The request -
Go through the data below and gather each line containing "that".
BEGIN Records shown
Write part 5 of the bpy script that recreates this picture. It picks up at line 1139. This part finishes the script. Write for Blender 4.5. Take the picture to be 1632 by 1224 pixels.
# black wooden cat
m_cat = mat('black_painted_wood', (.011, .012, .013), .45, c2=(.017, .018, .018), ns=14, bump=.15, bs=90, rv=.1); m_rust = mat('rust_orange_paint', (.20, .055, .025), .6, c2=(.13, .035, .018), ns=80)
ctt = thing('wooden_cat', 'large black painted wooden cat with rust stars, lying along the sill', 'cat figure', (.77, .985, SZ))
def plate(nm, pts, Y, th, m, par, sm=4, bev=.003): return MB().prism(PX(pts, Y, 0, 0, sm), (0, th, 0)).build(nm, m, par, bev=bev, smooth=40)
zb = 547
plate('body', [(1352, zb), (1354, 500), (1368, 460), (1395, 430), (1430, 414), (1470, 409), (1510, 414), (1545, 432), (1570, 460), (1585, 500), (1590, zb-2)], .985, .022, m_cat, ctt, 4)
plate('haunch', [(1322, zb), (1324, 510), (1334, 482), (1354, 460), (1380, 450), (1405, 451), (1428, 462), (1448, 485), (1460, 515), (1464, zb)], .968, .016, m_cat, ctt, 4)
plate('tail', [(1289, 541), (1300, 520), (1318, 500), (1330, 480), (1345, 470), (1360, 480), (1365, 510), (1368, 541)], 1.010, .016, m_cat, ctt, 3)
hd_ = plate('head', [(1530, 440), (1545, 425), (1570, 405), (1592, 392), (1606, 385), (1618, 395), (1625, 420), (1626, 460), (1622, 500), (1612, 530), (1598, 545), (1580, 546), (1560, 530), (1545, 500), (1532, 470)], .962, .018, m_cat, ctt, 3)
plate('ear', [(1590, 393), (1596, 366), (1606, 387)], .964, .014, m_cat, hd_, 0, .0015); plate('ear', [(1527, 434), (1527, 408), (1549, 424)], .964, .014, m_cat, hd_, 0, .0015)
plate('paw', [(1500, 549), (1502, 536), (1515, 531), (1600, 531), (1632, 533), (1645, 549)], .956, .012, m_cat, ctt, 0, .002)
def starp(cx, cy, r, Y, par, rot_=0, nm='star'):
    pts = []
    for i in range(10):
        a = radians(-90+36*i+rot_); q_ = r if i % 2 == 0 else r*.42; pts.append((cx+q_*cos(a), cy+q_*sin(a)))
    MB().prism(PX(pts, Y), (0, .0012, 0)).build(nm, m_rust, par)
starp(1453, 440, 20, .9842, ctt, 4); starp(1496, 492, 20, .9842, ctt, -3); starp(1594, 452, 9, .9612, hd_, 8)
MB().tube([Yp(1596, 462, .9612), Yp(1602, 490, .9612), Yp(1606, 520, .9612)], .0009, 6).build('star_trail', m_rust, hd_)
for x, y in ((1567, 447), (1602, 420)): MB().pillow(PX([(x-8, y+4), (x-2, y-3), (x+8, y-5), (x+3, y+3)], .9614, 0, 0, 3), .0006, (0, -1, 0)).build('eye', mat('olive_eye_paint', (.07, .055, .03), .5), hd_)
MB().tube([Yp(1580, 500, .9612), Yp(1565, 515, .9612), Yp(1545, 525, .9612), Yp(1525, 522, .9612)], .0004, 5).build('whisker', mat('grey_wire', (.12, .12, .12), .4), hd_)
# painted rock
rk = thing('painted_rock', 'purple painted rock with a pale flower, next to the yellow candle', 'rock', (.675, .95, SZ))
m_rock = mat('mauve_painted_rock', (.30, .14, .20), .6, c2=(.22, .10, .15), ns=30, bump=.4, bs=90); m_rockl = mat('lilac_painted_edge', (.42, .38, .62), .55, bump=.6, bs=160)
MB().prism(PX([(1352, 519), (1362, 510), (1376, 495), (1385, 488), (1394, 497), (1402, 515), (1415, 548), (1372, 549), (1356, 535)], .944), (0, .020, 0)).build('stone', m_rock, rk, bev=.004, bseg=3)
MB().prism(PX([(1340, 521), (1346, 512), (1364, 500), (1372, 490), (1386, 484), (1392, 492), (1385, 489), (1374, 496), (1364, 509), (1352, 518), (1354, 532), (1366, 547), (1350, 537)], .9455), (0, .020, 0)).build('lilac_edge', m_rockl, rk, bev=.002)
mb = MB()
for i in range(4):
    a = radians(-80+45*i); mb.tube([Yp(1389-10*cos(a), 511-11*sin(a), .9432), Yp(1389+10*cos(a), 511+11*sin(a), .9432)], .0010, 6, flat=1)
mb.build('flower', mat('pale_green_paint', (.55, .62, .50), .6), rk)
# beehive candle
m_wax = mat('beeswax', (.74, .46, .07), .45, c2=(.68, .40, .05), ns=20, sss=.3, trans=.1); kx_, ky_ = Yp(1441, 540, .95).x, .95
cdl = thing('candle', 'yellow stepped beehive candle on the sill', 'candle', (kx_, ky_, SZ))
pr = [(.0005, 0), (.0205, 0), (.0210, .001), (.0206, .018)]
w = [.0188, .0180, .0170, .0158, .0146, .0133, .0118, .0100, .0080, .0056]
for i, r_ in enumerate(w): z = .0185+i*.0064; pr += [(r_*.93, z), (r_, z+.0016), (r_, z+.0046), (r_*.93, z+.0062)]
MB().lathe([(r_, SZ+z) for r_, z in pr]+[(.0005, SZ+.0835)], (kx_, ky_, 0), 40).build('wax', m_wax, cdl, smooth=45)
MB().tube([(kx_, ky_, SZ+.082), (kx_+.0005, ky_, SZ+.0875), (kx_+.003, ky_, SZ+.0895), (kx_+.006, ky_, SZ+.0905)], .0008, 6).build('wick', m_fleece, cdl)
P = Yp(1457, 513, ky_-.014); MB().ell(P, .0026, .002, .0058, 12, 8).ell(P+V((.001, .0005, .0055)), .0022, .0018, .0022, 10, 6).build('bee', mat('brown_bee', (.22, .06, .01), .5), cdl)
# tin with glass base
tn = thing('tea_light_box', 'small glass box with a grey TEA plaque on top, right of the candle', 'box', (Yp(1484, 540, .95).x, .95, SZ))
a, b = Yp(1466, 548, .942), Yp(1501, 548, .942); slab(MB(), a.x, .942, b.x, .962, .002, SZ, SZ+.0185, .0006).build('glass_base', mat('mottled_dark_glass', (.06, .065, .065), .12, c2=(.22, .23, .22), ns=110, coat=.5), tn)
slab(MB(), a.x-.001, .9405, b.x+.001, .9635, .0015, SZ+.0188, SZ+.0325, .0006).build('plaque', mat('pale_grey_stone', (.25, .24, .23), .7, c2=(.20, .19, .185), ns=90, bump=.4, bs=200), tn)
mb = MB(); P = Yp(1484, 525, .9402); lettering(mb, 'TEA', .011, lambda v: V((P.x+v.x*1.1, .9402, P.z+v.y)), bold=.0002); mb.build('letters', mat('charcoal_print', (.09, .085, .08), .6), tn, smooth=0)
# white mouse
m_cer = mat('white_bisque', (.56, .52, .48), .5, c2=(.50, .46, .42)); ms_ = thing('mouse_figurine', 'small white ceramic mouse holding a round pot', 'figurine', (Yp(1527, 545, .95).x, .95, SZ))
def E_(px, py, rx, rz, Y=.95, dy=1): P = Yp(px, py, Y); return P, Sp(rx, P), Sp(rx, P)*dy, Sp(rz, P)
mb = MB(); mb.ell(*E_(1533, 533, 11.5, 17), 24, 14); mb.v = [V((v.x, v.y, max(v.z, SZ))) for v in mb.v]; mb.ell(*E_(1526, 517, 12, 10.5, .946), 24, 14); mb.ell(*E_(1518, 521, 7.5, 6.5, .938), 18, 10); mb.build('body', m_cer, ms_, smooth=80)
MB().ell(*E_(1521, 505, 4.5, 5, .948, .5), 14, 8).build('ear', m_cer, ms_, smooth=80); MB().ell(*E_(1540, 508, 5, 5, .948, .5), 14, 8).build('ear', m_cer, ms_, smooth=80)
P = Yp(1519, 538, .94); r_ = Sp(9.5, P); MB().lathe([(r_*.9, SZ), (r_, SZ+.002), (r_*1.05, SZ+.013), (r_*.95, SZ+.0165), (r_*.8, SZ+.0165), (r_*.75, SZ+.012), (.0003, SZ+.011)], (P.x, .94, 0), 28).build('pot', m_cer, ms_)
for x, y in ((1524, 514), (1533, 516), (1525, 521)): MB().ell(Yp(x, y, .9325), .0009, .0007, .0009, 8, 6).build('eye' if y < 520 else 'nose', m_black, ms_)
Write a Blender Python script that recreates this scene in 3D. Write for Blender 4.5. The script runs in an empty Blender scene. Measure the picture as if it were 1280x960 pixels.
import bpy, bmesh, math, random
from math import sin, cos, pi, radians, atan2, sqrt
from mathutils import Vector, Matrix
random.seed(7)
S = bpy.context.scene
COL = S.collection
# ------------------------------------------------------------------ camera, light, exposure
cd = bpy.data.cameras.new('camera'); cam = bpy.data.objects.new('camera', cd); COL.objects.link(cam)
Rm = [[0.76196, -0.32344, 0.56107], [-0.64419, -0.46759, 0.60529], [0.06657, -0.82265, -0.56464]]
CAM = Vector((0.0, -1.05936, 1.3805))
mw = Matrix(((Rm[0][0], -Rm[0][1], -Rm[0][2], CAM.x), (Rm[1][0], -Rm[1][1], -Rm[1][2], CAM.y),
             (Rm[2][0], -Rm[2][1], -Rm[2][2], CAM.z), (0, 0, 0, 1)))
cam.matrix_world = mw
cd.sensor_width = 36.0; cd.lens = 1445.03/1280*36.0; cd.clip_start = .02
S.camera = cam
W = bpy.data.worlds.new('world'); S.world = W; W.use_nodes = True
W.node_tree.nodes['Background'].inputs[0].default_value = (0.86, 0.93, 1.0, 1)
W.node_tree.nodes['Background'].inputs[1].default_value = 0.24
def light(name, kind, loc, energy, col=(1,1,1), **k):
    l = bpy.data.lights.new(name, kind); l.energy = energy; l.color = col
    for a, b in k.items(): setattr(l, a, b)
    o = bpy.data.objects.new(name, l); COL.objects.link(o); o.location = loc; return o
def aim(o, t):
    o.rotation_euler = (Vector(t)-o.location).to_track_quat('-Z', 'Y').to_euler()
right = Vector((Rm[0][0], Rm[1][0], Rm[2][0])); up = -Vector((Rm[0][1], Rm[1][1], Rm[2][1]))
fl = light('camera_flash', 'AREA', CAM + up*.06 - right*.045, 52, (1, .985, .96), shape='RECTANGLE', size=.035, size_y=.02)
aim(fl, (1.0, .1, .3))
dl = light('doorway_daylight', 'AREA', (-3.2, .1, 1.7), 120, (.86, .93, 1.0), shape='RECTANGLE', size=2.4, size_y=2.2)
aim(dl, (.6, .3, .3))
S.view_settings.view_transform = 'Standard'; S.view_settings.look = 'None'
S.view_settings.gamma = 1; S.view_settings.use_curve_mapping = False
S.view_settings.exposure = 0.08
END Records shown
Complete response -
Write part 5 of the bpy script that recreates this picture. It picks up at line 1139. This part finishes the script. Write for Blender 4.5. Take the picture to be 1632 by 1224 pixels.
Write a Blender Python script that recreates this scene in 3D. Write for Blender 4.5. The script runs in an empty Blender scene. Measure the picture as if it were 1280x960 pixels.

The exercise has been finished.